## WHAT YOU SHOULD DO
Both the line containing "w=U(.088,.1); hgt=1.62 if y<3.9 else 1.72" and the line containing "o=m.obj('boards',FENCE,e,False); bevel(o,.0018,1)" belong in the answer, along with every line between them; print exactly those.
___ DATA SECTION
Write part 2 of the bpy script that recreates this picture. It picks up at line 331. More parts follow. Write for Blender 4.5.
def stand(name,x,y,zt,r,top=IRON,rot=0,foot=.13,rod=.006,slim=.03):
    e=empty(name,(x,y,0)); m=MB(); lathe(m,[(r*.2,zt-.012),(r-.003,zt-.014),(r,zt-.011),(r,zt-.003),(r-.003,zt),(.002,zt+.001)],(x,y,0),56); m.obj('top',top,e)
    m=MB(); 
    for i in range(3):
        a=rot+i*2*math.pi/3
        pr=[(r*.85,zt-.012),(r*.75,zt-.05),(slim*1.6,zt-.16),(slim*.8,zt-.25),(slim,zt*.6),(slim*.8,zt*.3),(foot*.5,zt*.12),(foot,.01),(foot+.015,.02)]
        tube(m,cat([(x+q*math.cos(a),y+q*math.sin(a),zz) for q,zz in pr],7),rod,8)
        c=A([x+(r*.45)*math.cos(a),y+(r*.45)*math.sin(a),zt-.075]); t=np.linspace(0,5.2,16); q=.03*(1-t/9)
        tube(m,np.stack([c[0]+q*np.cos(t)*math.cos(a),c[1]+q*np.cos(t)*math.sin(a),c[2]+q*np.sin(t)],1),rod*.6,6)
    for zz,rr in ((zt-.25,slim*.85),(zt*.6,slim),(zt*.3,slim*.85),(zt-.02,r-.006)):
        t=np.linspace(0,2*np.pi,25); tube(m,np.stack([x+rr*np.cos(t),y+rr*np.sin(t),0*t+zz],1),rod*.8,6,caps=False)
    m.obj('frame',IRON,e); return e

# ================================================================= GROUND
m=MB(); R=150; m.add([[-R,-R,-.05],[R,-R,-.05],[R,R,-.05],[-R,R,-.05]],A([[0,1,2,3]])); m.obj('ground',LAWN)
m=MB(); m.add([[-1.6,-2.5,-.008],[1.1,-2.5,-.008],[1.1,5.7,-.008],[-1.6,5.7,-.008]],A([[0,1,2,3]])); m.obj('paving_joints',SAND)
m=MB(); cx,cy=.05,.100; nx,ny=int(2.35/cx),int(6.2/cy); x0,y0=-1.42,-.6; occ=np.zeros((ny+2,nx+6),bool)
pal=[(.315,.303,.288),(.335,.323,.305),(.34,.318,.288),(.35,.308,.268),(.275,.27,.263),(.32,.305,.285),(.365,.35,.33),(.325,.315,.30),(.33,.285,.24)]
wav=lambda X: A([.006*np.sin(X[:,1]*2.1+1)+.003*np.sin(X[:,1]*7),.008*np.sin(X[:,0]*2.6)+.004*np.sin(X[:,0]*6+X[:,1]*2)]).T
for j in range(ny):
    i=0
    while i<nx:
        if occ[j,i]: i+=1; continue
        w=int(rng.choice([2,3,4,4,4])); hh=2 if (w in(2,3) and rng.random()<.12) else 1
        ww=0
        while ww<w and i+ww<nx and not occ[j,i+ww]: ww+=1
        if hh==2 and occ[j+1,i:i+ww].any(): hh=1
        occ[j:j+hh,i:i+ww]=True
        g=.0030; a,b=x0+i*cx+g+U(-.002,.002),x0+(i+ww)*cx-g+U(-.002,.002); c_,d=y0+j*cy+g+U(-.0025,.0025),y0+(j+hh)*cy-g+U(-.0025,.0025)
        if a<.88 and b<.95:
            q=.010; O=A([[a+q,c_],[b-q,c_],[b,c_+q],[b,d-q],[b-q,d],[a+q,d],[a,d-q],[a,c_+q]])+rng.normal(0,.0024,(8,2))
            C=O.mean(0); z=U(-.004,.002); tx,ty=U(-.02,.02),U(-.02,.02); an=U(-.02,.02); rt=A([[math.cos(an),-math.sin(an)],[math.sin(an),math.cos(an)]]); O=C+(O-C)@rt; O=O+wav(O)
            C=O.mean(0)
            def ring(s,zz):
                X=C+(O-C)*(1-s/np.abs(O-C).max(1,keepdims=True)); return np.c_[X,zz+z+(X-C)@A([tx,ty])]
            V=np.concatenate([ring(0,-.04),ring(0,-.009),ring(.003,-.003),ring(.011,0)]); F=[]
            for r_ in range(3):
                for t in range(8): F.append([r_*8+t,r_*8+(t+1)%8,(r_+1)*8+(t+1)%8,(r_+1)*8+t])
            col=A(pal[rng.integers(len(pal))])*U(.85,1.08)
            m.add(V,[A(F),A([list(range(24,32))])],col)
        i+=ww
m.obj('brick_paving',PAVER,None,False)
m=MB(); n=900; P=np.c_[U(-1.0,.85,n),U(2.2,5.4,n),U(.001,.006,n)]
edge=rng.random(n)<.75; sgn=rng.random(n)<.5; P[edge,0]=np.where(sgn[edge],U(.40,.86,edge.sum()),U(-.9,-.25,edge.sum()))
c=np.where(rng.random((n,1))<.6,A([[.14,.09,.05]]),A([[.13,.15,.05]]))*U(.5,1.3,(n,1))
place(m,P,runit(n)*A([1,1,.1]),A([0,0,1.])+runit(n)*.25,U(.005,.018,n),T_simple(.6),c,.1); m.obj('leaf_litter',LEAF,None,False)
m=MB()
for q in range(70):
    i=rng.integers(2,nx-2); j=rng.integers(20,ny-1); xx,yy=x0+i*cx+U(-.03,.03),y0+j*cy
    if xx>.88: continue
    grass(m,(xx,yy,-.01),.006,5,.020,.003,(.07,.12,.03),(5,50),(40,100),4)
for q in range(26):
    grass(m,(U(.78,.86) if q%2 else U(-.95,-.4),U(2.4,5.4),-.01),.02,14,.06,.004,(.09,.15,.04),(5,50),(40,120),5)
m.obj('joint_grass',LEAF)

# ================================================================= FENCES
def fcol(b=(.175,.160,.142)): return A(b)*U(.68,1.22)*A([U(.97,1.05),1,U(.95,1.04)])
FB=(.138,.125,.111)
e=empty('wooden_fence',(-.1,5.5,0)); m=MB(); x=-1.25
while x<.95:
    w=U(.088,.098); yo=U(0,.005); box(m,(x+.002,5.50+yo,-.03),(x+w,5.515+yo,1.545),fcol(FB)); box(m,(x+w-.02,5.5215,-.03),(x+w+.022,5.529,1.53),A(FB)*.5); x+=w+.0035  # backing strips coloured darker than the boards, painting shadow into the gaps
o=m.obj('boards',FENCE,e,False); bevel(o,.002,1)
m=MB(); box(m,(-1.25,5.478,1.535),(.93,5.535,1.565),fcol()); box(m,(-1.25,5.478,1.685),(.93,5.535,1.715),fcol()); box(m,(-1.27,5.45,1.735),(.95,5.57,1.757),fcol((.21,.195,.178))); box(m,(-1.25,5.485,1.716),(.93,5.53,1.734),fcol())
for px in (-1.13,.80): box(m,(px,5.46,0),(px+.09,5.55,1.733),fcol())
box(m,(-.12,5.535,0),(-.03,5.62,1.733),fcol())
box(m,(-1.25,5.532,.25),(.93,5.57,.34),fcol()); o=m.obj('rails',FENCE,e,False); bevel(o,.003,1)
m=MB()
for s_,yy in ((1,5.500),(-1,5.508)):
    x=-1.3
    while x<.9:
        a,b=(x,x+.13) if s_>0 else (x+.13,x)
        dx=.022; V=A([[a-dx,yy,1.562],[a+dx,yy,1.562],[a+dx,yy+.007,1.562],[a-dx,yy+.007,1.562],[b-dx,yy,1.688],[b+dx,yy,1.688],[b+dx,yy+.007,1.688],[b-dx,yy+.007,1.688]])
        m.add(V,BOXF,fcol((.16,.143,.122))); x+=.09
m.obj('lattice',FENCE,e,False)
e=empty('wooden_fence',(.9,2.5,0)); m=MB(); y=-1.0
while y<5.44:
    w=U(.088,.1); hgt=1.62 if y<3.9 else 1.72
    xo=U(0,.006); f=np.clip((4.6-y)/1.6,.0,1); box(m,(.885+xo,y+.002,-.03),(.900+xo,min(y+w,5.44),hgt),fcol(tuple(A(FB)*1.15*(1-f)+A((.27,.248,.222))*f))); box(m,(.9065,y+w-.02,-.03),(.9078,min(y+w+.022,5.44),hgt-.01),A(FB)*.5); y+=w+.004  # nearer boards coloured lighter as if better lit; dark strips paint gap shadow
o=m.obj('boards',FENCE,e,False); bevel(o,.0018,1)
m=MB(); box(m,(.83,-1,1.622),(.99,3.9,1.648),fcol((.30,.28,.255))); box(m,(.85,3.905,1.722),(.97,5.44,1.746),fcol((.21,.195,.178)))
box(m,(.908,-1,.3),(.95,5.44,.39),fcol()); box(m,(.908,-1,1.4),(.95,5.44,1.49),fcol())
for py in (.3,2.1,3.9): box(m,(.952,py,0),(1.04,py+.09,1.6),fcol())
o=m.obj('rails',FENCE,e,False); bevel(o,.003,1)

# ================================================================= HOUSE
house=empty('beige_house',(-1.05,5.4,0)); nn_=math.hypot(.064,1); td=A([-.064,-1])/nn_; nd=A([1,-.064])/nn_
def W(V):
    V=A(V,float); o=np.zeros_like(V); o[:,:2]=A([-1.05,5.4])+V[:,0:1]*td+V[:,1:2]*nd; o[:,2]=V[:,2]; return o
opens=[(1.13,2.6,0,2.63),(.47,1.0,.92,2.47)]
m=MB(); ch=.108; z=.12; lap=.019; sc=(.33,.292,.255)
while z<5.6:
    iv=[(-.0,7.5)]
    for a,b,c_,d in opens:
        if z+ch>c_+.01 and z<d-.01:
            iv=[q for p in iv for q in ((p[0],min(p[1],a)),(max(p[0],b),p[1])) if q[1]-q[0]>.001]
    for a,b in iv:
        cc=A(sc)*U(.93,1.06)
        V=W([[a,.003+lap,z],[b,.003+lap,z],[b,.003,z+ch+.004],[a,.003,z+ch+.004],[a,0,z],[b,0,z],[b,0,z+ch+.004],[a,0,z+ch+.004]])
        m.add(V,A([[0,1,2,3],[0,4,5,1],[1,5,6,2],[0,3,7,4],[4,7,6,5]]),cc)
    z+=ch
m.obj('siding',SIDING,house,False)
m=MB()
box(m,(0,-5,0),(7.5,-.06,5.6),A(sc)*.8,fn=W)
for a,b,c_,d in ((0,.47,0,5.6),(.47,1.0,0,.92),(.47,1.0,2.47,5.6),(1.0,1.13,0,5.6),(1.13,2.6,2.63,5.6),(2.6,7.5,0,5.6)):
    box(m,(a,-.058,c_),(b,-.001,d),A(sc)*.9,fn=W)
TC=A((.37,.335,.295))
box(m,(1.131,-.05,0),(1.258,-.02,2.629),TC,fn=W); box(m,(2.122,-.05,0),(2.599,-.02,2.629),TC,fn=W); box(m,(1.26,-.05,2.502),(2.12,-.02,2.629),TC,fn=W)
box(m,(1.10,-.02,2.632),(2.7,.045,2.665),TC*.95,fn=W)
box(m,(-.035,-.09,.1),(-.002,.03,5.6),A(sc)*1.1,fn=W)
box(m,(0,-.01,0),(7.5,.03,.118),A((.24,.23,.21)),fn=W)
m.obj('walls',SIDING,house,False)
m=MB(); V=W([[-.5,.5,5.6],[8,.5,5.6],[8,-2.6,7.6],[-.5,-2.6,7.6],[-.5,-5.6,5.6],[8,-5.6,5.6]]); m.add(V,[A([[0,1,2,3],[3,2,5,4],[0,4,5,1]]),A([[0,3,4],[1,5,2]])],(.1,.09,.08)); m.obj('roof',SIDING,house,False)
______
## OUTPUT FOR THIS TASK
    w=U(.088,.1); hgt=1.62 if y<3.9 else 1.72
    xo=U(0,.006); f=np.clip((4.6-y)/1.6,.0,1); box(m,(.885+xo,y+.002,-.03),(.900+xo,min(y+w,5.44),hgt),fcol(tuple(A(FB)*1.15*(1-f)+A((.27,.248,.222))*f))); box(m,(.9065,y+w-.02,-.03),(.9078,min(y+w+.022,5.44),hgt-.01),A(FB)*.5); y+=w+.004  # nearer boards coloured lighter as if better lit; dark strips paint gap shadow
o=m.obj('boards',FENCE,e,False); bevel(o,.0018,1)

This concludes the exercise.